Título: Jovens, donas-de-casa, aposentados e argentinos dominam público
Autor: Junqueira, Caio e Ulhôa, Raquel
Fonte: Valor Econômico, 10/05/2007, Especial, p. A16

A diversidade predominou no grupo estimado pela Polícia Militar em 15 mil pessoas que se aglomeraram em frente ao mosteiro de São Bento, região central de São Paulo, em dia de chuva fina contínua e temperatura média de 13 graus, a menor do ano. Entre os que esperaram horas para ouvir uma mensagem de dois minutos do papa Bento XVI, estavam estrangeiros, militantes de movimentos católicos, fiéis sem engajamento e até evangélicos. Em um dia útil, sem a decretação do feriado municipal pedido pelos organizadores da visita, donas-de-casa, aposentados e pessoas com menos de 20 anos eram a maioria.

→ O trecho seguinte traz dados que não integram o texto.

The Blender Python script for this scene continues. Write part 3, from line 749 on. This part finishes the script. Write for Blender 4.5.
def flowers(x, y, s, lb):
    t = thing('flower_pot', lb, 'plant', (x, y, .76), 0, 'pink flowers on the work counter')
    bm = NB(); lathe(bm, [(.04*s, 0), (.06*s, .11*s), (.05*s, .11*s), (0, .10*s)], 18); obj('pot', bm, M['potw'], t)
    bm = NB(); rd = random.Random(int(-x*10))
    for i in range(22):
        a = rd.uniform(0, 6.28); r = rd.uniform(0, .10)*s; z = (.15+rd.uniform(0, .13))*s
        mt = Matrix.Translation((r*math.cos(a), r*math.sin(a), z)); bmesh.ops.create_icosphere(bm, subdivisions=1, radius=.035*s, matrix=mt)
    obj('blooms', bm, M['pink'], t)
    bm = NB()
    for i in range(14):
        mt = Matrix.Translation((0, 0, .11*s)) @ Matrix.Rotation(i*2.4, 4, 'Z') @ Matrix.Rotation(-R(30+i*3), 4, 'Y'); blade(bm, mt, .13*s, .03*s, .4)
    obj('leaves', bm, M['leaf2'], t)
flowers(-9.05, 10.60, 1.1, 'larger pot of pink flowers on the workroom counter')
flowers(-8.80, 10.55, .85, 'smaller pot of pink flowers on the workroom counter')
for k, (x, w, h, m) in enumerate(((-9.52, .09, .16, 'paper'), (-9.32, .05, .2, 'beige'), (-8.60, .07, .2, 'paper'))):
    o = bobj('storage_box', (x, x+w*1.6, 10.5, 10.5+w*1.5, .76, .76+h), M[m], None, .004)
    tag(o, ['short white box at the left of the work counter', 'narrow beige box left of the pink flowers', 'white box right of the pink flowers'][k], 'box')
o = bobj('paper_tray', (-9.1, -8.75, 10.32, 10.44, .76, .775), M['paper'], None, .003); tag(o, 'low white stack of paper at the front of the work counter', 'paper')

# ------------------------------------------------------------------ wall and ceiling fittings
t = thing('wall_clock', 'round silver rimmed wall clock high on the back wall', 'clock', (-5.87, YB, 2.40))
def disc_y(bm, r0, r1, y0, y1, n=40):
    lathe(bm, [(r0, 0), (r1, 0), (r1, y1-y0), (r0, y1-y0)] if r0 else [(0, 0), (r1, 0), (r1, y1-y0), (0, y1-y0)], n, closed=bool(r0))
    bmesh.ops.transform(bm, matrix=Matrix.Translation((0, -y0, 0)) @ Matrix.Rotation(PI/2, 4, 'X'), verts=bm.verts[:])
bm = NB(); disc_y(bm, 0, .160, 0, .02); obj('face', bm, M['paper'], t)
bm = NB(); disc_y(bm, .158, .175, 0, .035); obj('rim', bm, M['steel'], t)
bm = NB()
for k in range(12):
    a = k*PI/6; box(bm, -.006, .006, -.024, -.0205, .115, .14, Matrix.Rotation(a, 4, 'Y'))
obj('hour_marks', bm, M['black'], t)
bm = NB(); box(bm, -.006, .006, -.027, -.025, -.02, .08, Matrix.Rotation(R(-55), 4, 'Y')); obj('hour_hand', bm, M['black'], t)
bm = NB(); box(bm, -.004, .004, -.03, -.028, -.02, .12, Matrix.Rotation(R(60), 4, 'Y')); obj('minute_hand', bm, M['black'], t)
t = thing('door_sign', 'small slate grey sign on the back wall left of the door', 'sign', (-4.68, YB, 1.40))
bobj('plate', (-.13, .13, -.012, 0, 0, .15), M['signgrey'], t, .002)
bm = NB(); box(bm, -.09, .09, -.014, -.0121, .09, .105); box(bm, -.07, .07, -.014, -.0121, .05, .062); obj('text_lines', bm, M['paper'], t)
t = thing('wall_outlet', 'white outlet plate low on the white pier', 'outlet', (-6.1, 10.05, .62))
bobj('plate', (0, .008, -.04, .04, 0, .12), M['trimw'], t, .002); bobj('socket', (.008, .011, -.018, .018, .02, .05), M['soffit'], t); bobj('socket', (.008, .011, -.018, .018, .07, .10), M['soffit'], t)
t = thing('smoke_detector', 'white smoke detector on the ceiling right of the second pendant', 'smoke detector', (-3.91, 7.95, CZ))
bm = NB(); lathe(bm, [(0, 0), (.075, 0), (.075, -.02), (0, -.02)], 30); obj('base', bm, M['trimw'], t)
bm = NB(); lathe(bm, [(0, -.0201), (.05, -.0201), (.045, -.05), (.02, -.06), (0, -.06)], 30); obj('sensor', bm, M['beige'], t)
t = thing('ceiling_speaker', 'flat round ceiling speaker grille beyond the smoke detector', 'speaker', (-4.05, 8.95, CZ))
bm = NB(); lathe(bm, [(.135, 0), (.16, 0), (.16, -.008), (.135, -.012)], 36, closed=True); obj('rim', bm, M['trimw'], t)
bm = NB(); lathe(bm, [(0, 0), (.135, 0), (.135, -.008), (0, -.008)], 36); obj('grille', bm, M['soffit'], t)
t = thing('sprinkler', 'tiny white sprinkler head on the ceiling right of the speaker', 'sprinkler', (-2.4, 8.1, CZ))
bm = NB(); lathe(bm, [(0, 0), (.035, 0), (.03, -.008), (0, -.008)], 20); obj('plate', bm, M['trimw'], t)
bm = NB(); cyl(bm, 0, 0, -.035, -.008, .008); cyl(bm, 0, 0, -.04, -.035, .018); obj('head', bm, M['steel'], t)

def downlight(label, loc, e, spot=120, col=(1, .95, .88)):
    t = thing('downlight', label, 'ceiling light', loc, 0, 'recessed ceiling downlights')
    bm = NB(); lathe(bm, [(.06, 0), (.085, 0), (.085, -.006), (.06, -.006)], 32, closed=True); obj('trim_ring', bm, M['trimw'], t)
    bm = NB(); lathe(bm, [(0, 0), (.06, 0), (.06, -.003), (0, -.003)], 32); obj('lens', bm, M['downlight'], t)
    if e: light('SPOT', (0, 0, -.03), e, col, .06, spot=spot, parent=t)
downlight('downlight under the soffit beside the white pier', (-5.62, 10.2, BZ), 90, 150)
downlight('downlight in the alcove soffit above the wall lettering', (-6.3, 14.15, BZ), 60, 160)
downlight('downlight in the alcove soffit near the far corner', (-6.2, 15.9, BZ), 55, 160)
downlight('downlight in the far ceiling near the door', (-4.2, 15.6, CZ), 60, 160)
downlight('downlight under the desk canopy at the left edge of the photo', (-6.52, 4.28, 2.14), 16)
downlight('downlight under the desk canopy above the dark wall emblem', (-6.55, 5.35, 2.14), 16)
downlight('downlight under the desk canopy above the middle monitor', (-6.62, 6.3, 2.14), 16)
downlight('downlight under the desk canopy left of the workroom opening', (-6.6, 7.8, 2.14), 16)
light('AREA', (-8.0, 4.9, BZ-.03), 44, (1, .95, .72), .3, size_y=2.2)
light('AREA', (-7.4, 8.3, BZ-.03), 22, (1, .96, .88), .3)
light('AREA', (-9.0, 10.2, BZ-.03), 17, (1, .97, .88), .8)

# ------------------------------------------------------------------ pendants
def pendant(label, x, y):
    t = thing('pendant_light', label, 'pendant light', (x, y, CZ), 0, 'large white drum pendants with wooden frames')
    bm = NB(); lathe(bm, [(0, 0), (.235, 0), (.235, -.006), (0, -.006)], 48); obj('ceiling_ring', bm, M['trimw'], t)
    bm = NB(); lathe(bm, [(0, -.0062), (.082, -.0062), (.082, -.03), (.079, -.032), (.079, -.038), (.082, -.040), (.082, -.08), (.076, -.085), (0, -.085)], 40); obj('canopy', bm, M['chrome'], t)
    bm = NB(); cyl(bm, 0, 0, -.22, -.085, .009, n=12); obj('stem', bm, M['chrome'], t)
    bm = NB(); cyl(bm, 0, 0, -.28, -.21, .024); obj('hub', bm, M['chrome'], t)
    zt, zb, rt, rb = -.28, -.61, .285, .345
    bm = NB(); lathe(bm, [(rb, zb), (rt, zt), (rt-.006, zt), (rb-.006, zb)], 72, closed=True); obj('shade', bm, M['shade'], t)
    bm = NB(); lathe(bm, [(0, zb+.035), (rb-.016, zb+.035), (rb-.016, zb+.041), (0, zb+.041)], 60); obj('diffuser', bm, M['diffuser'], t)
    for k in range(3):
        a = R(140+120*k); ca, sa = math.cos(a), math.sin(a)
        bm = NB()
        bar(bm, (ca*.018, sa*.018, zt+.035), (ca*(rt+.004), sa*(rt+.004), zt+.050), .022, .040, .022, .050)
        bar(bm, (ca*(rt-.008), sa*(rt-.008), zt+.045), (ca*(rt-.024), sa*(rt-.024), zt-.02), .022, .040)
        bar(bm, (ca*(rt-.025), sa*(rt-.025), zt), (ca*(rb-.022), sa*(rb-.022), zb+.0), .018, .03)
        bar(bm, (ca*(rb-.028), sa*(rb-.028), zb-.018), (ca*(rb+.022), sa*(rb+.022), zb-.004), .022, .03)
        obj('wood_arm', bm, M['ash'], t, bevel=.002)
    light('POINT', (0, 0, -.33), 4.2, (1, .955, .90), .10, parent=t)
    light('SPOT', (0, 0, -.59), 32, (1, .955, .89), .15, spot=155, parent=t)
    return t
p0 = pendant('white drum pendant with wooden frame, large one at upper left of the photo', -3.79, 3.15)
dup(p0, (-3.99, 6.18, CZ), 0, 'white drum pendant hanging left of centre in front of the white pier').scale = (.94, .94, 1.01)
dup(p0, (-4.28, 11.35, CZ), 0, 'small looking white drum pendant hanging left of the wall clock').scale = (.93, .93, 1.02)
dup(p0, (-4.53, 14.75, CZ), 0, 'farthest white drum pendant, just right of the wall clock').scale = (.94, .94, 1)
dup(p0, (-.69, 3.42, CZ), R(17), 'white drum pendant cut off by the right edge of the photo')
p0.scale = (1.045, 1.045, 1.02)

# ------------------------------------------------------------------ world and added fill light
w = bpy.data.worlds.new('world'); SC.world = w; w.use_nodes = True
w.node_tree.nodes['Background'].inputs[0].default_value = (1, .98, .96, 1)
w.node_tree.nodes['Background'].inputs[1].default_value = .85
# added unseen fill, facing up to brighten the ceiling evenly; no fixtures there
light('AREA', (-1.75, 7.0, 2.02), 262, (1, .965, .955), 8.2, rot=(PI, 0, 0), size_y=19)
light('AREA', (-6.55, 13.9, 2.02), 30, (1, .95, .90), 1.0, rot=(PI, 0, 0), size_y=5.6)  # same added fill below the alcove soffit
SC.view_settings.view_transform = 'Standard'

Boa parte de quem quis ver Bento XVI não compartilha suas idéias. "Sou contra o que o papa diz sobre o aborto e acho um absurdo a volta do latim nas missas", disse a estudante Paula Almeida, de Guarulhos (SP), para a contrariedade da mãe, a dona de casa Vera Lúcia, "católica não praticante", segundo afirmou. "Não sei de nada que Bento XVI falou ou escreveu. Só estou aqui para realizar uma vontade de minha filha", disse a dona de casa Nair Pereira, moradora da Vila Ema, bairro de classe média na Zona Leste paulistana.

Às 17 h, uma multidão com faixas azul e branca se posicionou entre a sacada do mosteiro e a fileira das câmaras de televisão: eram centenas de estudantes argentinos, que vieram em caravana. "Somente da paróquia de San Jose, em Buenos Aires, viemos 90 colegas", afirmou uma moça de 17 anos que não quis se identificar. Ergueram os estandartes e começaram a gritar "Argentina", dominando o cenário no Largo de São Bento, sobrepujando um barulhento grupo que carregava bandeiras de Pernambuco e faixas onde se lia "Shalom".

Atrás do grupo argentino estava Dionisio Santos. "Sou palhaço autônomo, meu nome artístico é Sapeca", identificou-se. Santos admitiu que a curiosidade o movia. "Simpatizo com as vozes conservadoras e carismáticas. Mas nem sou católico. Freqüento a Igreja Evangélica Quadrangular há quatro anos", afirmou .

Ao lado de Santos, a funcionária pública Marlene Donizetti de Souza, moradora do bairro de Vila Gustavo, região de classe média na Zona Norte da capital, empunhava uma bandeira brasileira e ostentava no peito medalhas com as imagens de João Paulo II e São Bento. Militante do movimento da Renovação Carismática, Marlene estava ali para ouvir o seu líder máximo.

"Quem deve falar por nós católicos é o Santo Padre. Ele é criticado pela imprensa, mas é o representante divino para cumprir a lei eterna", afirmou, quando indagada se concordava com a opinião de Bento XVI de que os políticos mexicanos que flexibilizaram a lei do aborto devem ser excomungados.

Ao surgir na praça, depois de quinze minutos de badaladas nos sinos e frenesi da multidão, Bento XVI subiu a sacada e disse apenas o seguinte: "Uma alegria calorosa comove o Papa. Estes dias estarão cheios de emoções e alegrias. A canonização de Frei Galvão e a quinta Conferência Episcopal Latino Americana serão marcos históricos para a Igreja. Muy obrigado e buenas noites", afirmou em um português fluente até a frase final. Virou-se e desapareceu após as luzes da sacada se apagarem, enquanto a multidão, inconformada, gritava "volta, volta".